In 2016, Farrakhan accused Obama of forgetting the streets of Chicago, EUR reported.

“I just want to tell you, Mr. President, you’re from Chicago, and so am I,” Farrakhan said during a service at Union Temple Baptist Church in Washington, D.C.

“I go out in the streets with the people. I visited the worst neighborhoods. I talked to the gangs. And while I was out there talking to them, they said ‘You know, Farrakhan, the president ain’t never come. Could you get him to come and look after us?’”

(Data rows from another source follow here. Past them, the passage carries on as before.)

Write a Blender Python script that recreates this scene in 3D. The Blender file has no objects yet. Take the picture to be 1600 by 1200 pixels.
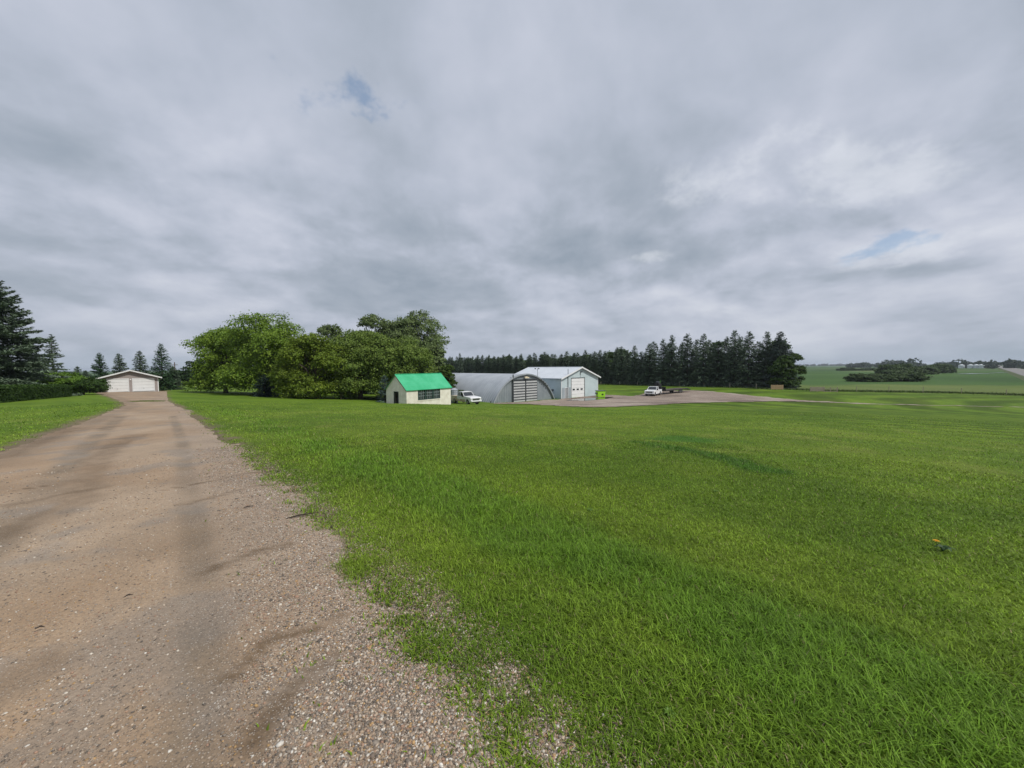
import bpy, math, random
import numpy as np
from mathutils import Vector, Matrix

# ------------------------------------------------------------------ camera, world, sun
S = bpy.context.scene
COL = S.collection
EYE = 1.65
cd = bpy.data.cameras.new('camera'); cam = bpy.data.objects.new('camera', cd); COL.objects.link(cam)
cd.sensor_width = 36.0; cd.lens = 590/1600*36; cd.clip_start = 0.05; cd.clip_end = 20000
_P = math.atan(27.2/590); _RO = math.radians(0.46)
_f = Vector((0, math.cos(_P), -math.sin(_P))); _u = Vector((0, math.sin(_P), math.cos(_P))); _r = Vector((1, 0, 0))
_r2 = _r*math.cos(_RO) - _u*math.sin(_RO); _u2 = _u*math.cos(_RO) + _r*math.sin(_RO)
M_ = Matrix((_r2, _u2, -_f)).transposed().to_4x4(); M_.translation = Vector((0, 0, EYE)); cam.matrix_world = M_
S.camera = cam
S.view_settings.view_transform = 'Standard'; S.view_settings.look = 'None'
S.view_settings.exposure = 0.0; S.view_settings.gamma = 1.0

SUN_AZ = math.radians(118); SUN_EL = math.radians(50)      # azimuth clockwise from +Y (the view direction)
sl = bpy.data.lights.new('sun', 'SUN'); sl.energy = 3.2; sl.angle = math.radians(1.5); sl.color = (1, .955, .88)
so = bpy.data.objects.new('sun', sl); COL.objects.link(so)
sd = Vector((math.sin(SUN_AZ)*math.cos(SUN_EL), math.cos(SUN_AZ)*math.cos(SUN_EL), math.sin(SUN_EL)))
so.rotation_euler = (-sd).to_track_quat('-Z', 'Y').to_euler(); so.location = (30, -20, 60)

W = bpy.data.worlds.new('World'); S.world = W; W.use_nodes = True
nt = W.node_tree; nt.nodes.clear()
class NT:
    def __init__(s, t): s.t = t
    def n(s, kind, **kw):
        nd = s.t.nodes.new(kind)
        for k, v in kw.items(): setattr(nd, k, v)
        return nd
    def inp(s, sock, v):
        if isinstance(v, bpy.types.NodeSocket): s.t.links.new(v, sock)
        elif v is not None: sock.default_value = v
    def m(s, op, a, b=None, c=None, clamp=False):
        nd = s.n('ShaderNodeMath', operation=op, use_clamp=clamp)
        for i, v in enumerate((a, b, c)):
            if v is not None: s.inp(nd.inputs[i], v)
        return nd.outputs[0]
    def vm(s, op, a, b=None, out=0):
        nd = s.n('ShaderNodeVectorMath', operation=op); s.inp(nd.inputs[0], a)
        if b is not None:
            if op == 'SCALE': s.inp(nd.inputs['Scale'], b)
            else: s.inp(nd.inputs[1], b)
        return nd.outputs[out]
    def noise(s, vec, scale, detail=4, rough=.55, dist=0, dim='3D'):
        nd = s.n('ShaderNodeTexNoise', noise_dimensions=dim)
        s.inp(nd.inputs['Vector'], vec); nd.inputs['Scale'].default_value = scale
        nd.inputs['Detail'].default_value = detail; nd.inputs['Roughness'].default_value = rough
        nd.inputs['Distortion'].default_value = dist
        return nd.outputs[0]
    def rng(s, v, a, b, c=0., d=1., kind='SMOOTHSTEP'):
        nd = s.n('ShaderNodeMapRange', interpolation_type=kind, clamp=True) if kind != 'LINEAR' else s.n('ShaderNodeMapRange')
        s.inp(nd.inputs[0], v)
        for i, x in enumerate((a, b, c, d)): s.inp(nd.inputs[i+1], x)
        return nd.outputs[0]
    def mix(s, f, a, b, blend='MIX'):
        nd = s.n('ShaderNodeMix', data_type='RGBA', blend_type=blend)
        s.inp(nd.inputs[0], f); s.inp(nd.inputs[6], a); s.inp(nd.inputs[7], b)
        return nd.outputs[2]
    def ramp(s, v, stops):
        nd = s.n('ShaderNodeValToRGB'); s.inp(nd.inputs[0], v)
        e = nd.color_ramp.elements
        while len(e) < len(stops): e.new(.5)
        for i, (p, c) in enumerate(stops): e[i].position = p; e[i].color = (*c, 1)
        return nd.outputs[0]

w = NT(nt)
tc = w.n('ShaderNodeTexCoord').outputs['Generated']
sep = w.n('ShaderNodeSeparateXYZ'); w.inp(sep.inputs[0], tc)
dz = sep.outputs[2]
zc = w.m('MAXIMUM', dz, 0.0)
lz = w.m('MULTIPLY', w.m('LOGARITHM', w.m('ADD', zc, .22), math.e), .85)
cmb = w.n('ShaderNodeCombineXYZ'); w.inp(cmb.inputs[0], sep.outputs[0]); w.inp(cmb.inputs[1], sep.outputs[1]); w.inp(cmb.inputs[2], lz)
uv = cmb.outputs[0]
warp = w.n('ShaderNodeTexNoise'); w.inp(warp.inputs['Vector'], uv); warp.inputs['Scale'].default_value = 1.6; warp.inputs['Detail'].default_value = 3
uvw = w.vm('ADD', uv, w.vm('SCALE', w.vm('SUBTRACT', warp.outputs['Color'], (.5, .5, .5)), .20))
big = w.noise(uvw, 1.05, 3, .5)
med = w.noise(uvw, 2.4, 6, .50)
med_up = w.noise(w.vm('ADD', uvw, (.035, -.02, .085)), 2.4, 6, .50)
lump = w.noise(uvw, 5.6, 6, .54)
lump_up = w.noise(w.vm('ADD', uvw, (.015, -.01, .045)), 5.6, 6, .54)
dens = w.m('ADD', w.m('ADD', w.m('MULTIPLY', big, .45), w.m('MULTIPLY', med, .38)), w.m('MULTIPLY', lump, .17))
# light on the cloud relief: thinner above than below reads bright
relief = w.m('ADD', w.m('MULTIPLY', w.m('SUBTRACT', med, med_up), 1.1), w.m('MULTIPLY', w.m('SUBTRACT', lump, lump_up), .75))
relief = w.m('MULTIPLY', relief, w.rng(dz, .55, .12, .35, 1.))
def spot(az, el, rad, stretch=1.0):
    a, e = math.radians(az), math.radians(el)
    c = (math.sin(a)*math.cos(e), math.cos(a)*math.cos(e), math.sin(e))
    d = w.vm('MULTIPLY', w.vm('SUBTRACT', tc, c), (1, 1, stretch))
    return w.rng(w.vm('LENGTH', d, out=1), 0., rad, 1., 0.)
def group(lst):
    r = None
    for a in lst: o = spot(*a); r = o if r is None else w.m('MAXIMUM', r, o)
    return r
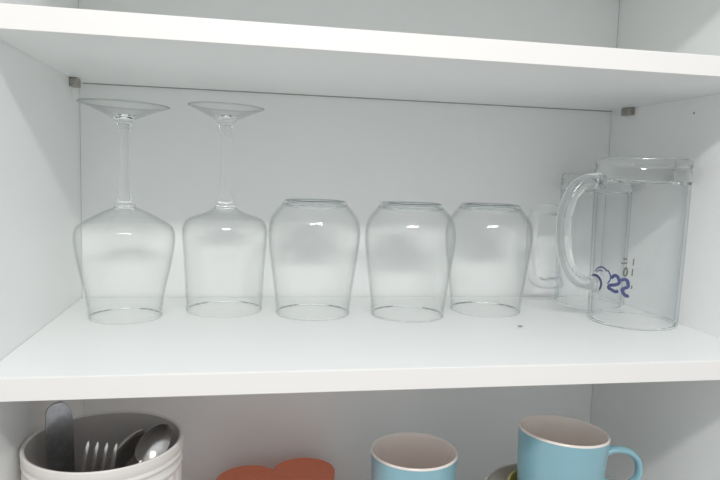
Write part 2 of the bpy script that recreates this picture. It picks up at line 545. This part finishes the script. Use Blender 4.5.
def handle_bm(length, w0, w1, th, z0=0.0):
    out = [(-w0 / 2, z0 + .004), (-w0 / 2 * .6, z0 + .0008), (0, z0), (w0 / 2 * .6, z0 + .0008), (w0 / 2, z0 + .004), (w1 / 2, z0 + length), (-w1 / 2, z0 + length)]
    return prism_bm(out, th, th * 0.3)

kn = thing('table_knife', 'steel table knife standing blade-up in the utensil crock', 'knife')
L = 0.195
link('handle', handle_bm(0.075, .014, .011, .005), M_steel, kn, smooth=40)
bl = spline([(.0128, L - .034), (.0126, L - .022), (.0112, L - .011), (.0080, L - .0040), (.0040, L - .0006), (-.0010, L), (-.0060, L - .0014), (-.0098, L - .0046), (-.0118, L - .0085)], 5)
outl = [(-.0100, .075), (.0070, .075), (.0110, .090), (.0125, .12)] + bl + [(-.0122, L - .02), (-.0122, .12)]
link('blade', prism_bm([(x * .93, z) for x, z in outl], .0036, .0013), M_steelb, kn, smooth=40)
place(kn, (0.0325, -0.2150, -0.2495), (0.0280, -0.2070, -0.0475), (0.42, -1, 0.10))

fk = thing('fork', 'steel fork standing tines-up in the utensil crock', 'fork')
L = 0.168
bm = prism_bm([(-.0030, .098), (.0030, .098), (.0095, .108), (.0140, .116), (.0145, .128), (-.0145, .128), (-.0140, .116), (-.0095, .108)], .0016, .0004)
head = link('head', bm, M_steel, fk, smooth=40)
for k in range(4):
    x = -.0120 + .0080 * k
    bm = prism_bm([(x - .0024, .1275), (x + .0024, .1275), (x + .0019, L - .006), (x + .0007, L), (x - .0007, L), (x - .0019, L - .006)], .0020, .0005)
    link('tine', bm, M_steel, fk, smooth=40)
link('handle', handle_bm(0.0995, .013, .006, .0025), M_steel, fk, smooth=40)
place(fk, (0.0430, -0.2540, -0.2520), (0.0670, -0.2180, -0.0935), (0.12, -1.0, 0.42))

def spoon(label, base, tip, face, L=0.165, bw=.0185, bl=.047):
    t = thing('spoon', label, 'spoon', group='spoons in the crock')
    bm = bmesh.new()
    nu, nv = 26, 14
    grid = {}
    for side, th in ((0, 0.0), (1, 0.0013)):
        for i in range(nu + 1):
            u = -1 + 2 * i / nu
            wd = bw * math.sqrt(max(0, 1 - abs(u) ** 2.2)) * (1 - 0.16 * u)
            for j in range(nv + 1):
                v = -1 + 2 * j / nv
                dep = 0.0085 * (1 - v * v) * max(0, 1 - u * u) + th
                grid[side, i, j] = bm.verts.new((wd * v, dep, L - bl / 2 + u * bl / 2))
    for i in range(nu):
        for j in range(nv):
            bm.faces.new((grid[0, i, j], grid[0, i, j + 1], grid[0, i + 1, j + 1], grid[0, i + 1, j]))
            bm.faces.new((grid[1, i, j], grid[1, i + 1, j], grid[1, i + 1, j + 1], grid[1, i, j + 1]))
    for i in range(nu):
        for j in (0, nv):
            bm.faces.new((grid[0, i, j], grid[0, i + 1, j], grid[1, i + 1, j], grid[1, i, j]))
    bmesh.ops.remove_doubles(bm, verts=bm.verts[:], dist=1e-6)
    bmesh.ops.recalc_face_normals(bm, faces=bm.faces[:])
    link('bowl', bm, M_steel, t, smooth=60)
    link('handle', handle_bm(L - bl + 0.003, .012, .0055, .0024), M_steel, t, smooth=40)
    place(t, base, tip, face)
    return t
spoon('steel spoon with its hollow bowl turned outward in the utensil crock', (0.0490, -0.2500, -0.1860), (0.1235, -0.2150, -0.0765), (0.40, -0.90, 0.22), L=0.137, bw=.0132, bl=.040)
spoon('steel spoon seen edge-on between the fork and the other spoon in the crock', (0.0280, -0.1850, -0.1900), (0.0985, -0.1950, -0.0885), (0.50, -0.50, -0.62), L=0.123, bw=.0165, bl=.056)

# ------------------------------------------------------------------ blue mugs
def cup(name, label, cat, R, Hh, mat_out, mat_in, loc, group=None, taper=0.84, handle=None, normal=None):
    t = thing(name, label, cat, loc, group)
    rb = R * taper
    o = [(0, .003), (rb * .62, .003), (rb * .66, 0), (rb * .76, 0), (rb * .86, .002), (rb * .95, .008)] + \
        spline([(rb * .985, .014), (rb * 1.02, Hh * .25), (rb + (R - rb) * .55, Hh * .55), (rb + (R - rb) * .88, Hh * .85), (R, Hh - .0022)], 6)
    link('body', lathe_bm(o, 96), mat_out, t, smooth=50)
    i = [(R, Hh - .0022), (R - .0002, Hh - .0008), (R - .0013, Hh), (R - .0025, Hh - .0006), (R - .0034, Hh - .0025)] + \
        [(rb + (R - rb) * .88 - .0036, Hh * .85), (rb + (R - rb) * .55 - .0036, Hh * .55), (rb * 1.02 - .004, Hh * .25), (rb * .92, .014), (rb * .7, .0075), (0, .0065)]
    link('lining', lathe_bm(i, 96), mat_in, t, smooth=60)['label'] = 'cream inside and rim'
    if handle:
        ang, pts, r = handle
        path = [(x * math.cos(ang), x * math.sin(ang), z) for x, z in spline([tuple(q) for q in pts], 8)]
        link('handle', tube_bm(path, r, 20, (0.75, 1.25), True, Vector((-math.sin(ang), math.cos(ang), 0))), mat_out, t, smooth=60)
    if normal:
        z = Vector(normal).normalized()
        x = (Vector((1, 0, 0)) - z * z.x).normalized()
        y = z.cross(x)
        t.matrix_world = Matrix(((x.x, y.x, z.x, loc[0]), (x.y, y.y, z.y, loc[1]), (x.z, y.z, z.z, loc[2]), (0, 0, 0, 1)))
    return t
MH = 0.1205
HPTS = [(.0462, MH - .0230), (.056, MH - .0180), (.0710, MH - .0190), (.0825, MH - .0300), (.0865, MH - .0455), (.0830, MH - .0620), (.0710, MH - .0770), (.0425, MH - .0860)]
cup('coffee_mug', 'pale blue mug with cream inside standing upright alone beside the heart-shaped dish', 'mug', 0.048, MH, M_blue, M_cream,
    (0.3772, -0.1498, ZF), 'pale blue mugs', handle=(math.radians(80), HPTS, 0.0050))
MT = 0.1330
nrm = Vector((0.0517, 0.0328, 1)).normalized()
rimc = Vector((0.5359, -0.1819, -0.1123))
cup('coffee_mug', 'pale blue mug with its handle showing, tilted on top of the yellow bowl', 'mug', 0.048, MT, M_blue, M_cream,
    rimc - nrm * MT, 'pale blue mugs', handle=(math.radians(-12), [(.0462, MT - .0225), (.056, MT - .0175), (.0710, MT - .0180), (.0815, MT - .0255), (.0850, MT - .0365), (.0835, MT - .0470), (.0750, MT - .0550), (.0620, MT - .0560), (.0440, MT - .0530)], 0.0048), normal=nrm)

def bowl(label, R, Hh, mo, mi, loc, steep=False):
    t = thing('bowl', label, 'bowl', loc, 'nested bowls')
    pr = [(0, 0.001), (R * .40, 0.001), (R * .42, 0), (R * .48, 0), (R * .56, .003)] + spline([(R * .66, .006), (R * .84, Hh * .35), (R * .95, Hh * .7), (R, Hh - .001)], 6) + \
         [(R - .0012, Hh), (R - .0028, Hh - .0008)]
    if steep:
        pr = [(0, 0.001), (R * .50, 0.001), (R * .52, 0), (R * .70, 0), (R * .78, .002)] + spline([(R * .88, .008), (R * .93, Hh * .35), (R * .97, Hh * .7), (R, Hh - .001)], 6) + \
             [(R - .0012, Hh), (R - .0028, Hh - .0008)]
    link('body', lathe_bm(pr, 96), mo, t, smooth=50)
    pi = [(R - .0028, Hh - .0008)] + spline([(R * .95 - .0035, Hh * .7), (R * .84 - .0035, Hh * .37), (R * .64, .0095)], 6) + [(R * .4, .0058), (0, .005)]
    if steep:
        pi = [(R - .0028, Hh - .0008)] + spline([(R * .97 - .003, Hh * .7), (R * .93 - .003, Hh * .35), (R * .86, .010)], 6) + [(R * .8, .0058), (0, .005)]
    link('lining', lathe_bm(pi, 96), mi, t, smooth=60)
    return t
bowl('grey-white bowl underneath the yellow bowl and tilted blue mug', 0.0805, 0.078, M_offw, M_offw, (0.5300, -0.1875, ZF))
bowl('yellow bowl nested in the grey-white bowl under the tilted blue mug', 0.0540, 0.0780, M_yel, M_yel, (0.5310, -0.1860, ZF + .0088), True)

# ------------------------------------------------------------------ heart-shaped dish
def heart_outline(w, n=72):
    pts = []
    for k in range(n):
        a = 2 * math.pi * k / n
        x = 16 * math.sin(a) ** 3
        y = 13 * math.cos(a) - 5 * math.cos(2 * a) - 2 * math.cos(3 * a) - math.cos(4 * a)
        if y > 0:
            y += 1.2 * math.exp(-(x / 4) ** 2)
        pts.append((x / 32 * w, y / 32 * w))
    for _ in range(7):      # soften the cleft and the point
        pts = [tuple((pts[i - 1][c] + 2 * pts[i][c] + pts[(i + 1) % n][c]) / 4 for c in (0, 1)) for i in range(n)]
    return pts
hd = thing('heart_dish', 'terracotta-red heart-shaped dish lying flat near the cabinet back', 'dish', (0.2355, -0.0905, ZF), rot=(0, 0, math.radians(12)))
ho = heart_outline(0.149)
bm = bmesh.new()
zt = -0.2000 - ZF
rings = []
for s, z in ((0.90, 0.0), (0.93, 0.002), (0.97, zt * .5), (0.995, zt - .004), (1.0, zt - .0015), (0.99, zt - .0002), (0.965, zt), (0.945, zt - .0006), (0.90, zt - .0010)):
    rings.append([bm.verts.new((x * s, y * s, z)) for x, y in ho])
for A, B in zip(rings[:-1], rings[1:]):
    for k in range(len(A)):
        bm.faces.new((A[k], B[k], B[(k + 1) % len(A)], A[(k + 1) % len(A)]))
bm.faces.new(rings[0]); bm.faces.new(rings[-1][::-1])
bmesh.ops.recalc_face_normals(bm, faces=bm.faces[:])
link('body', bm, M_red, hd, smooth=40)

Don’t forget activist roots

Farrakhan urged Obama to work for the community as he once did. “Come on back to the hood. Start organizing like you did,” he advised Obama in 2016.

Warning

“The government of America and its leadership is taking America and the world on a very dangerous course, and I would not be a good student of my teacher the Honorable Elijah Muhammad as a Warner from Allah, and not raise my voice in harmony with his, to warn President Obama and this administration as well as the Congress of the United States, of the danger of the course that America is embarking on,” said Minister Farrakhan in 2013.

Forget your advisers

During a speech in Montgomery, Alabama, in 2013, Farrakhan urged Obama to step away from his advisers. “May I respectfully say Mr. President, your advisers don’t seem to be your friends,” Farrakhan said, according to the L.A. Sentinel. “Mr. President, they’re destroying you little by little so that you’ll become involved in the spiderweb of their lies and treachery.”

Outrage over Libya intervention

Farrakhan severely criticized President Obama for having the U.S. participate in the airstrikes against Libyan President Muammar Gaddafi in 2011, BET reported.

Farrakhan expressed outrage that Obama took part in the attack during an interview WVON-AM. “Why don’t you organize a group of respected Americans and ask for a meeting with Gaddafi. You can’t order him to step down and get out. Who the hell do you think you are?” he said, according to Gantdaily.com.